In agriculture, crop yield (also known as "agricultural output") is not only a measure of the yield of cereal per unit area of land under cultivation, it is also the seed generation of the plant itself, i.e. one grain of wheat produces a stalk yielding three grain, or 1:3. The figure, 1:3 is considered by agronomists as the minimum required to substain human life: one of the three seeds must be set aside for the next planting season, the remaining two either consumed by the grower, or one for human consumption and the other for livestock feed.

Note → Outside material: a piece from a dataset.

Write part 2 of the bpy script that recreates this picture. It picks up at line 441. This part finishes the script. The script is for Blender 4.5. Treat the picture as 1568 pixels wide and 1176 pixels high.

Historically speaking, a major increase in crop yield took place in the early eighteenth century with the end of the ancient, wasteful cycle of the three course system of crop rotation whereby a third of the land laid fallow every year -- and hence taken out of human food, and animal feed, production. It was to be replaced by the four-course system of crop rotation, devised in England in 1730 by Viscount Charles Townshend or "Turnip" Townshend during the British Agricultural Revolution as he was called by his early, but quickly converted, detractors. Both simple and obvious in hindsight, the new procedure was nothing short of revolutionary. In the first year wheat or oats were planted; in the second year barley or oats; in the third year clover, rye, rutabaga and/or kale was planted; in the fourth year turnips were planted but not harvested. Instead, sheep were driven on to the turnip fields to eat the crop, trample the leavings under their feet into the soil, and by doing all this, the sheep also fertilized the land with their droppings. In the fifth year (or first year of the new rotation), the cycle began once more with a planting of wheat or oats, in an average, a thirty percent increased yield.